**SHORT EXERCISE**
Copy out all lines in the data below containing the string "scene".

>>>>>

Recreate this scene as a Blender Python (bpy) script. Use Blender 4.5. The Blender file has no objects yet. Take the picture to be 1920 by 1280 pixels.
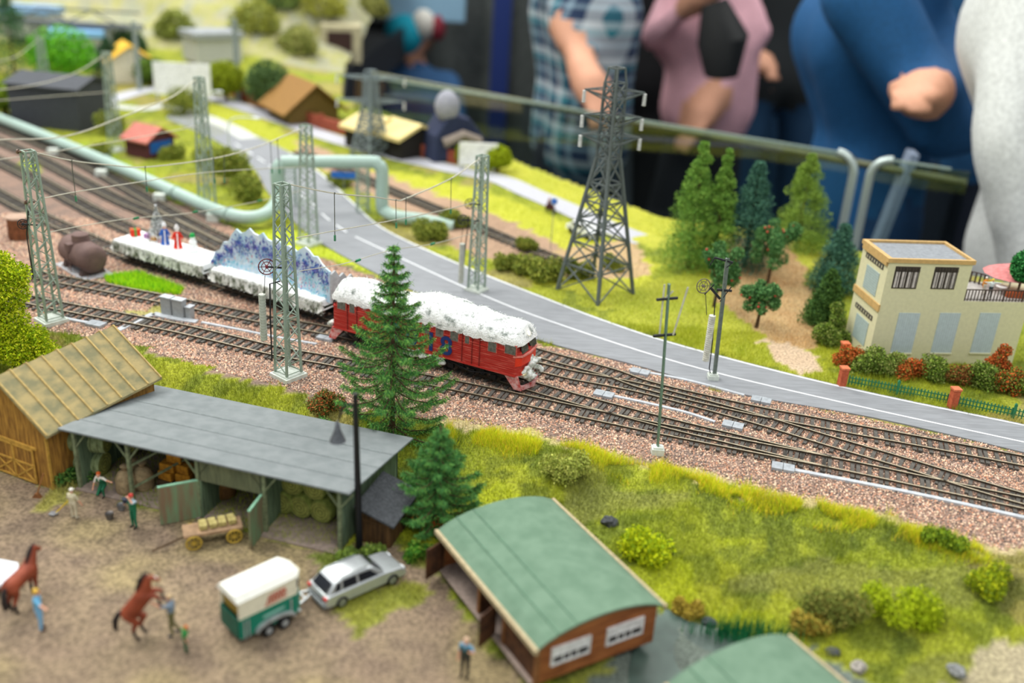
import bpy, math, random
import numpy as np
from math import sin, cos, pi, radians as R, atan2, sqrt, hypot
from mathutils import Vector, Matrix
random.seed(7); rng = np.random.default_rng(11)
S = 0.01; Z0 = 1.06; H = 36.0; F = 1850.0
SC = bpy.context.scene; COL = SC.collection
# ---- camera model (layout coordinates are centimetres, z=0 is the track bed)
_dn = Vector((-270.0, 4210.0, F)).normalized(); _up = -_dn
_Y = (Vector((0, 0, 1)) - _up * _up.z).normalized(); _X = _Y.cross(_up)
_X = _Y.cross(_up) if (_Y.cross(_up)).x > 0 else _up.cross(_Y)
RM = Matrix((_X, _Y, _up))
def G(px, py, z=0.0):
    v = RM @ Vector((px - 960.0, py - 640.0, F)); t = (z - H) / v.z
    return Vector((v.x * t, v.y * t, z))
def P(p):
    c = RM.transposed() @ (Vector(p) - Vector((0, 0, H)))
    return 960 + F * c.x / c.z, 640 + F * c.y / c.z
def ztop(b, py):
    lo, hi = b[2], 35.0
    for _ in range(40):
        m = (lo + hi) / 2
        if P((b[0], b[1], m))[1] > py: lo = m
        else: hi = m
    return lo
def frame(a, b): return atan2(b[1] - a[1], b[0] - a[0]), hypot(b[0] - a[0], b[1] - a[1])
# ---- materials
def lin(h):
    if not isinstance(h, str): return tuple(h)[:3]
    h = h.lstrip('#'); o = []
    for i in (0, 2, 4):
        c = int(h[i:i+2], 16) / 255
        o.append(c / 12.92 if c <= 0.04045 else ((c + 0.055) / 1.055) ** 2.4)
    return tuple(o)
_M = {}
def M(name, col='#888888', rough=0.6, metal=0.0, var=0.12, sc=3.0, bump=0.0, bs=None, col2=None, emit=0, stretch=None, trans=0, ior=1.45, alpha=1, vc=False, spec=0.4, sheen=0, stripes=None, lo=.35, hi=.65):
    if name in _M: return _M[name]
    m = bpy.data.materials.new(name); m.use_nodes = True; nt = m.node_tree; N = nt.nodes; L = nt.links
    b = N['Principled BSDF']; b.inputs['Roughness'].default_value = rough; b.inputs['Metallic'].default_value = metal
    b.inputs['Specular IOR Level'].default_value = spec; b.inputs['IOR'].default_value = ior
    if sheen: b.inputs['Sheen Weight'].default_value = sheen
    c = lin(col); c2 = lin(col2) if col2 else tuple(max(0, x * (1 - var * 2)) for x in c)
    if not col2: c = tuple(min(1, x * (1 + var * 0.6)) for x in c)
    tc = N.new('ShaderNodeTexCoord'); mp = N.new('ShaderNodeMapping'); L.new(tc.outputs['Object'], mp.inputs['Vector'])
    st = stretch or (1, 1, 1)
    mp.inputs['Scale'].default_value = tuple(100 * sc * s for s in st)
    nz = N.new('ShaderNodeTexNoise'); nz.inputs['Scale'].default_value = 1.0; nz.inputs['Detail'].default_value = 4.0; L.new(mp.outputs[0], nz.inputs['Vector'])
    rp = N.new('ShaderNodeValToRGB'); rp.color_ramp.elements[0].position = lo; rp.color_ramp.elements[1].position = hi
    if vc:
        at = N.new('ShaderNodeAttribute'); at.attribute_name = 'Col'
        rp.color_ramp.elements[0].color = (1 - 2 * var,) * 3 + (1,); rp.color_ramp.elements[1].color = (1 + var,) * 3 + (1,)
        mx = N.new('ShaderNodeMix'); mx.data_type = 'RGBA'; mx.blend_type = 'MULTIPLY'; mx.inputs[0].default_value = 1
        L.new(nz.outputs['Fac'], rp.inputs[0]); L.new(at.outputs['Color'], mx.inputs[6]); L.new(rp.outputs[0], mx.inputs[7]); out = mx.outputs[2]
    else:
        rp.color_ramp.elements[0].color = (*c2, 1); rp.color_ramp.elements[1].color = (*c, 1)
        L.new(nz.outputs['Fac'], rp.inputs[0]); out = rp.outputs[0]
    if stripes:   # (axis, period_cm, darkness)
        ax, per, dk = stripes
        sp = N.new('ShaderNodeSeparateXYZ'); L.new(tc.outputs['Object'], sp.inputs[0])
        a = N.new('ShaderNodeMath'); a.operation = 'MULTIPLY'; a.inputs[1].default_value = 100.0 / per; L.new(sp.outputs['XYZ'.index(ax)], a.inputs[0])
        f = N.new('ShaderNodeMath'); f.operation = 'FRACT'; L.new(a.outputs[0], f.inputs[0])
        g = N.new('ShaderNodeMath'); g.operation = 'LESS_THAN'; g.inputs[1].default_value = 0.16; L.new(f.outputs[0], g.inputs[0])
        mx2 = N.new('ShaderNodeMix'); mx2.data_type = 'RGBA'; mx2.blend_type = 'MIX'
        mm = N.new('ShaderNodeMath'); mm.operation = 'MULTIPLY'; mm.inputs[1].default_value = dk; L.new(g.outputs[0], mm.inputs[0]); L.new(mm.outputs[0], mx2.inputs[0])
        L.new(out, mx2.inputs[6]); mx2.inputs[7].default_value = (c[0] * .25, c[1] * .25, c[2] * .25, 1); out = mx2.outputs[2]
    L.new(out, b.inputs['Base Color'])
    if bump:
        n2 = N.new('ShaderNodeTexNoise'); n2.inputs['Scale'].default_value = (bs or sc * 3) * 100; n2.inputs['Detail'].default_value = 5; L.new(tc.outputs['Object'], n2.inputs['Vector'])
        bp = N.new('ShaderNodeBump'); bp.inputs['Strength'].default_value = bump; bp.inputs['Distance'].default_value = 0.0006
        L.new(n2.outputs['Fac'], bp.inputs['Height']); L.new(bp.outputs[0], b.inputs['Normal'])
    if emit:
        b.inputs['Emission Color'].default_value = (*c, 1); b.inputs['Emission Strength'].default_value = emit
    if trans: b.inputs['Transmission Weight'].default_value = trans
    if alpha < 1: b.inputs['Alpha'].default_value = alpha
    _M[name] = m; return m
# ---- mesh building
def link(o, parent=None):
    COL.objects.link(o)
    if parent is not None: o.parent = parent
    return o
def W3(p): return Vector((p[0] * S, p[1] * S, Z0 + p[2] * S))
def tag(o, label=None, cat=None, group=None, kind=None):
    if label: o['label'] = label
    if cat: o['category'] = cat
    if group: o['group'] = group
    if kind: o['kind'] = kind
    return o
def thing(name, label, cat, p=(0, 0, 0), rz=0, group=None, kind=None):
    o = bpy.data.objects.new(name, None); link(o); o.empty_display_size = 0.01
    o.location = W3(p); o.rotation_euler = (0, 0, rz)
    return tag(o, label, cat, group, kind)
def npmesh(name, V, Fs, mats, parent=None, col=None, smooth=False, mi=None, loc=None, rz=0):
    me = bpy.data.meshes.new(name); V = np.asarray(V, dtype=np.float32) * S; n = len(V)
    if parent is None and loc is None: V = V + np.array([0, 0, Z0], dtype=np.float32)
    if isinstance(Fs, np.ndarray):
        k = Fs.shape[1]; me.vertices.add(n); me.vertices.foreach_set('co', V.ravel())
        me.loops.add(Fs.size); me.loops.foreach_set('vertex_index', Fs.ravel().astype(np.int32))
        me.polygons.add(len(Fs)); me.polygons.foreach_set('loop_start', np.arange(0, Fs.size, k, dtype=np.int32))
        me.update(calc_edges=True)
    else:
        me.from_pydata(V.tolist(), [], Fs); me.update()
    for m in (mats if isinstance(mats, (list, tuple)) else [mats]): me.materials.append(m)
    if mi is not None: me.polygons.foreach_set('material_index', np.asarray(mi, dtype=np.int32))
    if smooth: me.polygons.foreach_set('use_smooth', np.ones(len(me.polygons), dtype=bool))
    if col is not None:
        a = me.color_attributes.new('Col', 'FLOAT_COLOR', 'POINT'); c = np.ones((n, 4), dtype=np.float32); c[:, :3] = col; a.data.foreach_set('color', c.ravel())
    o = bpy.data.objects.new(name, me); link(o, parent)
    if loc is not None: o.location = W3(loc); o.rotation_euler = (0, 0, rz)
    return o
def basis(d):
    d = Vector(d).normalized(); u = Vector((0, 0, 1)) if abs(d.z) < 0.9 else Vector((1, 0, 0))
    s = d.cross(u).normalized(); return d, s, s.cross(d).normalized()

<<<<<

**WRITTEN REPLY**
Recreate this scene as a Blender Python (bpy) script. Use Blender 4.5. The Blender file has no objects yet. Take the picture to be 1920 by 1280 pixels.
SC = bpy.context.scene; COL = SC.collection